Why do I like The Fall? They are terrible. A continuous stream of invective against mankind in the form of music extending back 30 years, they refuse to quit. By “they” I mean Mark E. Smith, the would-be vocalist and leader of the band and the only consistent member. Doesn’t The Fall signify — in our fallen world — the apocalypse?

Forty-odd people have been in The Fall over the years. The entire band has been replaced at a single swoop on several occasions. Yet the sound is the most frighteningly unchanging of any long-lived band I know. It is an amalgam of post-punk monotony, the most primitive ’50s garage- and surf-rock, and a few avant-garde effects from Can and Captain Beefheart. Accentuate the monotony and repetitiveness (there’s a very self-aware early song called “Repetition”) and you may start to get a sense of the music. But by far the defining element of The Fall is Smith’s voice: a deeply offensive Manchester whine/ snarl that has only grown more grotesque and less comprehensible over time.

So why do I like The Fall? Why, in fact, are The Fall one of the classic institutions of the last 30 years of rock music? You may as well ask why we enjoy tragedy or violent movies or (some of us) S&M. The answer to this question would reveal something profound about human nature. All I can say is, The Fall is exhilarating. It’s art. Smith is a dark poet. He has affinities with Celine and Burroughs. Supposedly the band was named for a novel by Camus. Sometimes I hear a particularly English strain of sadism that reminds me of Pinter or Larkin. Not that Smith is on the level of these people. But he comes up with some brilliant turns of phrase of his own.

The past few years have been a bit tumultuous for Smith. A year or two ago there was some incident involving banana-throwing and subsequent fisticuffs. He fired the entire band while onstage. So he hired a completely new band to finish the tour. Then he recorded last year’s solid “Reformation Post TLC,” with that band. Now he’s hired yet another group of musicians for the latest album.

Smith is an autocrat and a tireless music-producing machine. He knows exactly what he wants, and he has it done for him. That’s why The Fall always sounds the same. “Imperial Wax Solvent,” the new album, is no different. What can one say? It’s The Fall! A new Fall album is always a cause for celebration, merely as a function of its newness, signifying the fact that The Fall still exists. Between my two external hard drives, I have 1.7 days worth of music by The Fall. I don’t need any more music by them — or by anybody, really. But I’m excited nonetheless.

“Imperial Wax Solvent”: like much of the verbiage associated with The Fall, at first impenetrable and then remarkably resonant. Think about it: they are the solvent, the acid that breaks down the tripe of the empire. I take Smith seriously. He feels that he is, and he is, a social commentator. As an artist, he is a realist. A fantasist, a fabulist, an avant-gardist, but primarily a realist.

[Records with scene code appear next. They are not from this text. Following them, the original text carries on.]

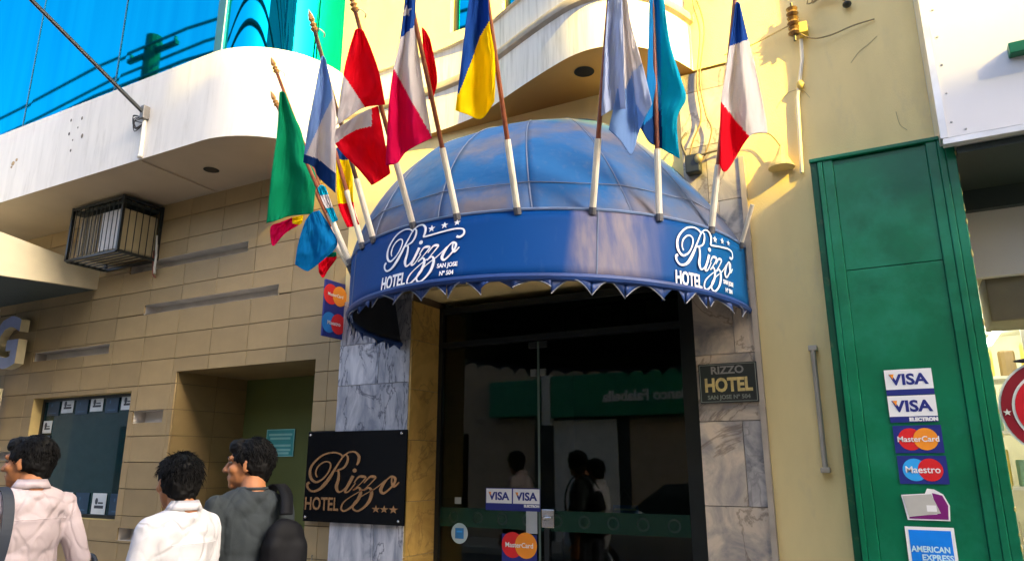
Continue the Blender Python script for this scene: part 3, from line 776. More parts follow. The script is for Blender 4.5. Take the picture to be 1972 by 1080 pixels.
a = dpt(1200, 990); t = thing('hanging_sign', 'small blue sign hanging on a string behind the right door leaf', 'sign', (a[0], DY+.06, a[1]-.07))
fn = front(a[0], a[1], DY+.05)
flat('board', *rect2d(-.085, -.055, .085, .055), fn, mat('hang_blue', (.05, .25, .75), rough=.4), t, .008)
flat('white_bar', *rect2d(-.075, .022, .075, .034), fn, M_paper, t, .001, .008)
MB().tube([(a[0]-.06, DY+.046, a[1]+.055), (a[0], DY+.03, a[1]+.16), (a[0]+.06, DY+.046, a[1]+.055)], .002, 5).build('string', mat('string', (.5, .45, .35)), t)

# ------------------------------------------------------------------ hotel logo in pen strokes (units of the plaque tracing, y up)
def sk(*p): return [(x, 1000-y, w) for x, y, w in p]
STROKES = [
 sk((168,505,.6),(150,462,.7),(165,400,.8),(210,352,.8),(262,336,.7),(298,362,.7),(293,420,.8),(262,482,.8),(218,530,.9),(160,558,1.1),(112,530,1.3),(90,470,1.4),(97,400,1.2),(140,330,1.0),(210,268,.9),(290,241,.8),(352,242,.8),(400,262,.8),(424,292,.7)),
 sk((432,262,.5),(405,310,.8),(352,405,1.0),(302,500,1.5),(250,580,1.7),(190,640,1.3),(122,656,1.0),(78,622,1.0),(70,580,1.3),(92,562,1.2)),
 sk((424,292,.5),(440,262,.7),(468,285,.9),(466,345,1.2),(430,405,1.0),(350,436,.6),(384,440,.9),(388,520,1.3),(372,600,1.6),(392,656,1.0),(432,645,.7),(470,605,.6)),
 sk((432,270,.6),(480,237,.7),(540,236,.9),(578,280,1.3),(576,340,1.2),(562,372,.8)),
 sk((532,485,1.5),(500,560,1.5),(462,640,1.3),(472,660,.8),(505,640,.6),(560,560,.5)),
 sk((545,560,.5),(585,500,.9),(625,492,1.4),(655,505,.8),(605,570,.5),(540,636,.5),(592,606,.9),(614,650,1.4),(595,725,1.5),(545,795,1.1),(472,850,.9),(432,832,.9),(452,765,.7),(525,700,.5),(640,625,.5)),
 sk((640,560,.5),(690,500,.9),(725,492,1.4),(748,505,.8),(698,570,.5),(640,636,.5),(692,606,.9),(718,652,1.4),(703,735,1.5),(655,805,1.1),(592,847,.9),(547,822,.9),(562,755,.7),(640,685,.5),(752,612,.5),(845,525,.5)),
 sk((862,515,.6),(826,565,1.3),(803,628,1.5),(828,660,1.1),(880,620,.8),(925,560,1.0),(932,508,1.2),(900,488,.9),(862,515,.6)),
 sk((905,490,.6),(902,545,.8),(922,588,1.1),(950,570,.8),(970,545,.6))]
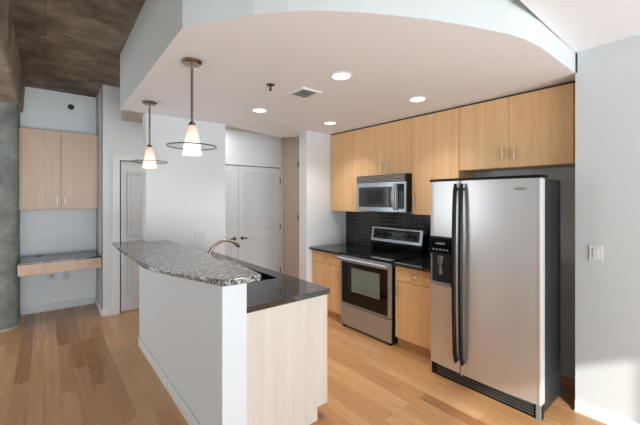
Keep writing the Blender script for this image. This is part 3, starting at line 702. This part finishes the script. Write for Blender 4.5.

The songs on the album are mostly good. “Alton Towers,” the opening track, is spacy, jazzy psychedelia. Smith’s voice is just so weird, so perverse. The rest of the songs are typical Fall: simple, repetitive Stooges-type riffs, pounding drums. “50 Year Old Man,” a nearly 12-minute epic, is a highlight. Smith snarls, “I’m a 50-year-old man / And I like it / I’m a 50-year-old man / Whaddya gonna do about it / I’ve got a three-foot rocket hard-on / But I’m too busy to use it.” On “I’ve Been Duped” it’s funny to hear Smith’s wife Eleni Poulou speak-singing what should be a paranoid rant in her unavoidably sweet, foreign voice.

If this doesn’t answer the question of why I like The Fall, you’ll just have to listen to the album. Actually, listen to 1985’s “This Nation’s Saving Grace” and about a dozen others first.